**What is required**
From the listing below, output the lines between the one with "Build this scene" and the one with "SC.camera = cam", including those two, and nothing else. Pictures are not copied.

--- BEGIN Records provided ---

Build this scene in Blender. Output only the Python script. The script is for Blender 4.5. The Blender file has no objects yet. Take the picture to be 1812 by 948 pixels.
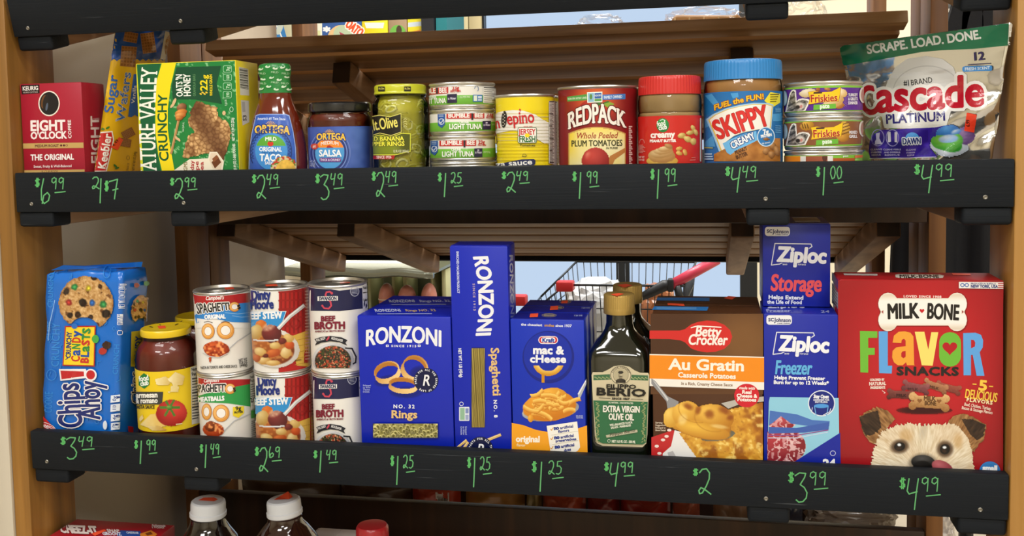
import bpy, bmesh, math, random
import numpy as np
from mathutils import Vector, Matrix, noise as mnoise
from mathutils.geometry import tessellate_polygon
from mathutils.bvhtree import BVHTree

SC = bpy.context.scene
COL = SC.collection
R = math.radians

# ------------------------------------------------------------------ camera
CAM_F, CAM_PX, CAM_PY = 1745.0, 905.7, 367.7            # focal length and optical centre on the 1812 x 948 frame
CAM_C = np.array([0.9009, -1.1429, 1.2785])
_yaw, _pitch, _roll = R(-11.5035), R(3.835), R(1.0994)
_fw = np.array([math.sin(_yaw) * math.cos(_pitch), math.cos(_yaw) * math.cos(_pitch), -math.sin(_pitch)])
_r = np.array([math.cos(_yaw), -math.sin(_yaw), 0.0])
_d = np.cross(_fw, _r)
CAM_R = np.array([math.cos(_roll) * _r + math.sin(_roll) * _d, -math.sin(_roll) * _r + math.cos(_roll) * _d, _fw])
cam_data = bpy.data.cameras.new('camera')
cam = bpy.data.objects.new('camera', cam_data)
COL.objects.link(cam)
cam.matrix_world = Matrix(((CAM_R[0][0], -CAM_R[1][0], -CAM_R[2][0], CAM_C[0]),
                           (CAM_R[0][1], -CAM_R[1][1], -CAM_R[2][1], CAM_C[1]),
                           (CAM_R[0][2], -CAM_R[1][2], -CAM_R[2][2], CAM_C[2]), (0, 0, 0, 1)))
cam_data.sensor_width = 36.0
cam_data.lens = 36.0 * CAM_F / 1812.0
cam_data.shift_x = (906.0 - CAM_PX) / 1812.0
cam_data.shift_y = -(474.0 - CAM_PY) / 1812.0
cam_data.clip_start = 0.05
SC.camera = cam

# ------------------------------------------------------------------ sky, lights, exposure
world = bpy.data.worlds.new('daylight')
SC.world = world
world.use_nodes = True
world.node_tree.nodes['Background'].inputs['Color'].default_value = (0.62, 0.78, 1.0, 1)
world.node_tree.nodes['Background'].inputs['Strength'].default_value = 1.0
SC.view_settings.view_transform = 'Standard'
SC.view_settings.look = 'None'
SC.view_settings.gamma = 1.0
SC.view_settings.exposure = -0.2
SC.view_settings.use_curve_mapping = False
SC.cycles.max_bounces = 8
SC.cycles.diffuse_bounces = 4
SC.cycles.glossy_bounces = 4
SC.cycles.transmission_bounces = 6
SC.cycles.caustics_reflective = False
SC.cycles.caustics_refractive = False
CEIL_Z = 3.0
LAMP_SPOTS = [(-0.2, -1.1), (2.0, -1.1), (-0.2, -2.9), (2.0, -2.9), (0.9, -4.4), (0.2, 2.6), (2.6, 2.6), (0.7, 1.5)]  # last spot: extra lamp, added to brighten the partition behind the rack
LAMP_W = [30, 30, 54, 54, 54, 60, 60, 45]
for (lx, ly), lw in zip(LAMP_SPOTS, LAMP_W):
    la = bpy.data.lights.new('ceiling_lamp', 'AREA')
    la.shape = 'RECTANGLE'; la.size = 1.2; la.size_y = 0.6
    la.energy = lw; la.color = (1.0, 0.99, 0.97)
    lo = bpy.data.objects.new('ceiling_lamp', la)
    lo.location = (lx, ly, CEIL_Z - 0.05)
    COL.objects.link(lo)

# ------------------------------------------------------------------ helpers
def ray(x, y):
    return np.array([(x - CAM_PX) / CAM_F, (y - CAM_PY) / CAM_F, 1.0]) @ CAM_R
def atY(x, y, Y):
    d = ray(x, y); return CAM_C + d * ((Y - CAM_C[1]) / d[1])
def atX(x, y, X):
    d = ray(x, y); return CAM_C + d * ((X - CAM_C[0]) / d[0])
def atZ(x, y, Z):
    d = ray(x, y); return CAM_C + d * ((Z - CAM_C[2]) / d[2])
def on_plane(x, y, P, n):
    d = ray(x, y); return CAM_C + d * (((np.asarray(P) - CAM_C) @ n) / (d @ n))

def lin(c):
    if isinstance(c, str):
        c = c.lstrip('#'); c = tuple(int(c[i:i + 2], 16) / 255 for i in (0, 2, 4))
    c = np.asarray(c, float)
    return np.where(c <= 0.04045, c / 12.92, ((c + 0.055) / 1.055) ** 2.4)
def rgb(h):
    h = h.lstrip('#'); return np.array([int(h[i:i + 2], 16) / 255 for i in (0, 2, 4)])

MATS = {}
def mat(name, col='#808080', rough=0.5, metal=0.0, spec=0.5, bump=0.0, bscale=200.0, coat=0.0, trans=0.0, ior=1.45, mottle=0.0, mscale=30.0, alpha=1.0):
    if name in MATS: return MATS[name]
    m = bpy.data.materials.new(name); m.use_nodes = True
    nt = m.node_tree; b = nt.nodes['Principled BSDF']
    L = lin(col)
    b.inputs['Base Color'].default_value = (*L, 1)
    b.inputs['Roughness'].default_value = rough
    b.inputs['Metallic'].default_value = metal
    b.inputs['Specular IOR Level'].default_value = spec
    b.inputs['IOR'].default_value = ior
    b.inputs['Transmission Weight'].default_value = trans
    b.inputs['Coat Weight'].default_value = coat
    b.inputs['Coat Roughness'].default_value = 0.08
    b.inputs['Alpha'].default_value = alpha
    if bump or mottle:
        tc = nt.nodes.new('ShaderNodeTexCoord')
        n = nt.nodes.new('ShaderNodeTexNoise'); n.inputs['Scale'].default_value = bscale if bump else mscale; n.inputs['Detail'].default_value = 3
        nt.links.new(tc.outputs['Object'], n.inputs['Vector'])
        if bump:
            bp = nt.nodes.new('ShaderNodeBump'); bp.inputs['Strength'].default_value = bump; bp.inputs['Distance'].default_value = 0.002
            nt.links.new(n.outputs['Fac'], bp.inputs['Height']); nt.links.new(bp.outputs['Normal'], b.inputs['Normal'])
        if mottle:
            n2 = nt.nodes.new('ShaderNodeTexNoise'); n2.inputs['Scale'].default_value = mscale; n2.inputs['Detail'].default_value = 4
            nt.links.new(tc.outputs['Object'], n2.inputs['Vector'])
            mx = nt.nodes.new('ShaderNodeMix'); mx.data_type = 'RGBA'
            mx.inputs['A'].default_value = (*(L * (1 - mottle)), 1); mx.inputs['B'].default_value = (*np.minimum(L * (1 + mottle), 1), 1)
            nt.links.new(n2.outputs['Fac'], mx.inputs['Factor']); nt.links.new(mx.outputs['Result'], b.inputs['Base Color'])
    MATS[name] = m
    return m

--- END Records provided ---
--- BEGIN Records provided ---

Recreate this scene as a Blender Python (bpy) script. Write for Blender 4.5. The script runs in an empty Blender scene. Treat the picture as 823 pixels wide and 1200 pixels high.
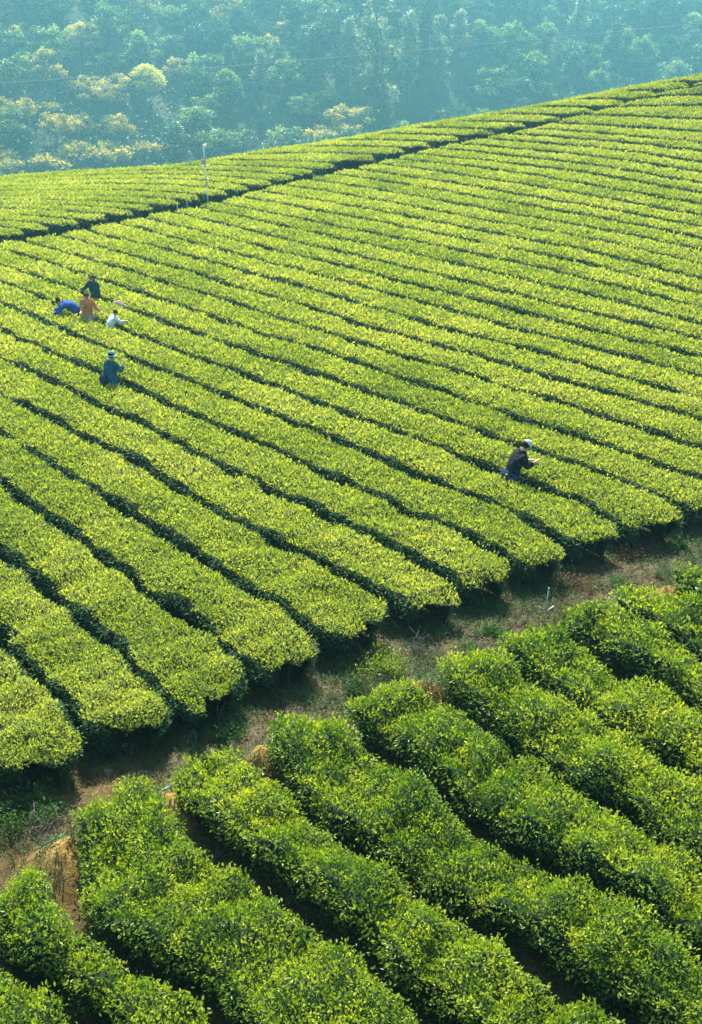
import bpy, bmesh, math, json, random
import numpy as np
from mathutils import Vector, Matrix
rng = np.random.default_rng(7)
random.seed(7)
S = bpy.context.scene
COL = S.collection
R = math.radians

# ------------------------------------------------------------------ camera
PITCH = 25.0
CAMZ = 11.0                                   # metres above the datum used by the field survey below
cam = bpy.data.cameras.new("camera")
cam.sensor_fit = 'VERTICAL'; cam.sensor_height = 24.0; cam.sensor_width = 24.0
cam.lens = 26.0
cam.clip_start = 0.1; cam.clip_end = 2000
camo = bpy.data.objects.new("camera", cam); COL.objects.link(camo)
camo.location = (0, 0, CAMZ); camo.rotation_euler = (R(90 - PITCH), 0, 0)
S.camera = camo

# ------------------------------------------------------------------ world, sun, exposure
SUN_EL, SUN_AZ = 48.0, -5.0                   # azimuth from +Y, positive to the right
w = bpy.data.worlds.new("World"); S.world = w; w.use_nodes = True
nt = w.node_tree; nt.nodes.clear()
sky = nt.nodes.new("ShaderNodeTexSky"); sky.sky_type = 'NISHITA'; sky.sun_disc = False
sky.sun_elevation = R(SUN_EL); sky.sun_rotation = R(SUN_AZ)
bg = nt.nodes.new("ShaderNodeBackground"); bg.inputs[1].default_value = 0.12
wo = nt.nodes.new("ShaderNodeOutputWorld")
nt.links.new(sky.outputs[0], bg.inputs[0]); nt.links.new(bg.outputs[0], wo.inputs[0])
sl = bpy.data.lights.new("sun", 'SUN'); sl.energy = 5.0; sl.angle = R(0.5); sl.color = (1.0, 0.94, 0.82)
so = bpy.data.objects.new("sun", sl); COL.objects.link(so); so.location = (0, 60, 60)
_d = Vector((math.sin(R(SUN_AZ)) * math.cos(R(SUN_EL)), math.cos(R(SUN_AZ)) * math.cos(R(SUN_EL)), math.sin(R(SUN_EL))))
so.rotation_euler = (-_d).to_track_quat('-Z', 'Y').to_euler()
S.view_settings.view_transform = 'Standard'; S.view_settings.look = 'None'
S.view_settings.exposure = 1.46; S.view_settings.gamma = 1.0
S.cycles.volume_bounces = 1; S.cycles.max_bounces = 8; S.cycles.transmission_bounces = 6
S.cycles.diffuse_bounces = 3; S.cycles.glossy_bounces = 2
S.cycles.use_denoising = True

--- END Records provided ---

**Solution to this problem**
Build this scene in Blender. Output only the Python script. The script is for Blender 4.5. The Blender file has no objects yet. Take the picture to be 1812 by 948 pixels.
import bpy, bmesh, math, random
import numpy as np
from mathutils import Vector, Matrix, noise as mnoise
from mathutils.geometry import tessellate_polygon
from mathutils.bvhtree import BVHTree

SC = bpy.context.scene
COL = SC.collection
R = math.radians

# ------------------------------------------------------------------ camera
CAM_F, CAM_PX, CAM_PY = 1745.0, 905.7, 367.7            # focal length and optical centre on the 1812 x 948 frame
CAM_C = np.array([0.9009, -1.1429, 1.2785])
_yaw, _pitch, _roll = R(-11.5035), R(3.835), R(1.0994)
_fw = np.array([math.sin(_yaw) * math.cos(_pitch), math.cos(_yaw) * math.cos(_pitch), -math.sin(_pitch)])
_r = np.array([math.cos(_yaw), -math.sin(_yaw), 0.0])
_d = np.cross(_fw, _r)
CAM_R = np.array([math.cos(_roll) * _r + math.sin(_roll) * _d, -math.sin(_roll) * _r + math.cos(_roll) * _d, _fw])
cam_data = bpy.data.cameras.new('camera')
cam = bpy.data.objects.new('camera', cam_data)
COL.objects.link(cam)
cam.matrix_world = Matrix(((CAM_R[0][0], -CAM_R[1][0], -CAM_R[2][0], CAM_C[0]),
                           (CAM_R[0][1], -CAM_R[1][1], -CAM_R[2][1], CAM_C[1]),
                           (CAM_R[0][2], -CAM_R[1][2], -CAM_R[2][2], CAM_C[2]), (0, 0, 0, 1)))
cam_data.sensor_width = 36.0
cam_data.lens = 36.0 * CAM_F / 1812.0
cam_data.shift_x = (906.0 - CAM_PX) / 1812.0
cam_data.shift_y = -(474.0 - CAM_PY) / 1812.0
cam_data.clip_start = 0.05
SC.camera = cam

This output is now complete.